Shubman Gill’s prowess as an opener was never in doubt, but his first Twenty20 ton has got people talking about him as the next Virat Kohli, an all-format run machine for India. Gill scored an unbeaten 126 in just 63 balls in a crushing 168-run series-clinching win over a hapless New Zealand on Wednesday. It was just his sixth T20 appearance.

His knock, laced with 12 fours and seven sixes, was the highest T20 score by an Indian, overtaking Kohli’s 122 not out. He also became only the fifth Indian man – including Kohli and current captain Rohit Sharma – to record centuries across all three formats.

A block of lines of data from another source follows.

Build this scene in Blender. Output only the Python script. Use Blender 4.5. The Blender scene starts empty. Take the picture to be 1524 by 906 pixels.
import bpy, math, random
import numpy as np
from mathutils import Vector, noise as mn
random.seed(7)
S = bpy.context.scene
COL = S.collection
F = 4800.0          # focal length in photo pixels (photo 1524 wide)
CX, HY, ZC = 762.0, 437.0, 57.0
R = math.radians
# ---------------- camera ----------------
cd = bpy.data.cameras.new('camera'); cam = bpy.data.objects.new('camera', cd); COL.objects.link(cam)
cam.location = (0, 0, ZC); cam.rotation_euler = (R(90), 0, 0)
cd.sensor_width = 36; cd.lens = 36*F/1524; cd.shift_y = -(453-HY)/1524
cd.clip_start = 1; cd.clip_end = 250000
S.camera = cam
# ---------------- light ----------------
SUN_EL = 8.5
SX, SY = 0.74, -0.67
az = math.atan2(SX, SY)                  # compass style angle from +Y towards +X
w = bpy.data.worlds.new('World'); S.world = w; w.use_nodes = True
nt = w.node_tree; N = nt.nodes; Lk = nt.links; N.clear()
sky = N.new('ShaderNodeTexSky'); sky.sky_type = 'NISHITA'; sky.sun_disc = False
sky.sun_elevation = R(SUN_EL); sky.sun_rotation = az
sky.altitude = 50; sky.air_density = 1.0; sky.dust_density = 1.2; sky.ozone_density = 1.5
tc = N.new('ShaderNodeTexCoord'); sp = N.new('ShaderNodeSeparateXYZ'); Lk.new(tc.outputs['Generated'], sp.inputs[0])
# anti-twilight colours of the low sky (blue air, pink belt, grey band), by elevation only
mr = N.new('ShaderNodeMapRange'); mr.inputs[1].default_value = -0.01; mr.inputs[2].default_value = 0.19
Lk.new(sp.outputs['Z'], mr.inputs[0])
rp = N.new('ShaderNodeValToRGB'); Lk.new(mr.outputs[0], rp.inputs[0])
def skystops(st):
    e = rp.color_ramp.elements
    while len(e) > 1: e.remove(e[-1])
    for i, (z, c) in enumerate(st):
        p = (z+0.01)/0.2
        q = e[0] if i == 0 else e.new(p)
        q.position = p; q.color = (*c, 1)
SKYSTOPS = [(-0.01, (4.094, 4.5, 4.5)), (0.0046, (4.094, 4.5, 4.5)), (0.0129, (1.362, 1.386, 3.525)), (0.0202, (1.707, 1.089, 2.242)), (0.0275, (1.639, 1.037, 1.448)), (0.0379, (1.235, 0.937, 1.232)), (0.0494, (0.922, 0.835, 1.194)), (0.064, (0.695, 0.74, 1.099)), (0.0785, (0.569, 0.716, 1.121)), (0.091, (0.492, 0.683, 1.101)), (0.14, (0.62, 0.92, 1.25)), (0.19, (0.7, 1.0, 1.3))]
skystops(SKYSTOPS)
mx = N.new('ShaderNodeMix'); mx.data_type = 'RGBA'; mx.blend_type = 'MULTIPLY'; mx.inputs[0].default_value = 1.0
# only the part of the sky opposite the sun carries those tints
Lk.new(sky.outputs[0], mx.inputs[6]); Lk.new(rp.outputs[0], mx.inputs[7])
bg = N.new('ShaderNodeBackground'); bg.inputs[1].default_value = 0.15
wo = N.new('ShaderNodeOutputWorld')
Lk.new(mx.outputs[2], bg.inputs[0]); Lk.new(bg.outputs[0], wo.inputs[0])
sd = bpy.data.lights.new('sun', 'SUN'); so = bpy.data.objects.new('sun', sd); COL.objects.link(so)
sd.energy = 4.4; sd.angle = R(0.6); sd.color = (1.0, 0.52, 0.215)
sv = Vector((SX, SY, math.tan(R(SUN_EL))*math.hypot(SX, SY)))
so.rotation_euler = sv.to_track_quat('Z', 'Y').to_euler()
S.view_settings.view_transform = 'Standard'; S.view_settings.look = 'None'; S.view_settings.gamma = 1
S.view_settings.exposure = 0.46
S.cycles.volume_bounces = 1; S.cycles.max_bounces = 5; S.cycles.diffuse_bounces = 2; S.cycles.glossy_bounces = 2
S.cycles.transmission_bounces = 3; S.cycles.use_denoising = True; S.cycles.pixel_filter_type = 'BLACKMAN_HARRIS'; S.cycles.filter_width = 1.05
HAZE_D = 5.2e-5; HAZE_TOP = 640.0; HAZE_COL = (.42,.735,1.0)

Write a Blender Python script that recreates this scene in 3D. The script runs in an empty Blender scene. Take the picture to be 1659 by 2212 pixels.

In an interaction following the match posted by, skipper Hardik Pandya spoke to Gill after the pair put on 103 runs for the fourth wicket in India’s 234-4, which paved the way for the biggest T20 win between two Test teams.

Gill said he owed much of his success to his father and added: “I think the way I practice and the way my dad made me practice... 90 percent of the credit should to go to him because it was his vision.”

The 23-year-old had put New Zealand’s bowling to the sword in the preceding ODIs as well, scoring 360 runs – the joint-most in a bilateral three-match series, alongside Pakistan skipper Babar Azam. However, in the T20I series, he scored 7 and 11 in the previous games.

“In the matches leading up to this game in Ahmedabad, I didn’t do well – did not match up to my expectations. So I was eager to perform,” said the opener.

Talking about his conversation before the match with skipper Pandya, Gill said, “When you told me to play my natural game, it really helped because I did not have to do anything extra. These small things help a long way.”

Gill also revealed the advice he received from Pandya when the duo were in the middle during the match.

“To be able to play how I play, I must be mentally clear. Whenever I hit a six, you told me ‘hold your shape the next ball.’ I was in that zone, but you told me to hold back (even when I was playing their best bowler Santner) and take on the other bowlers.”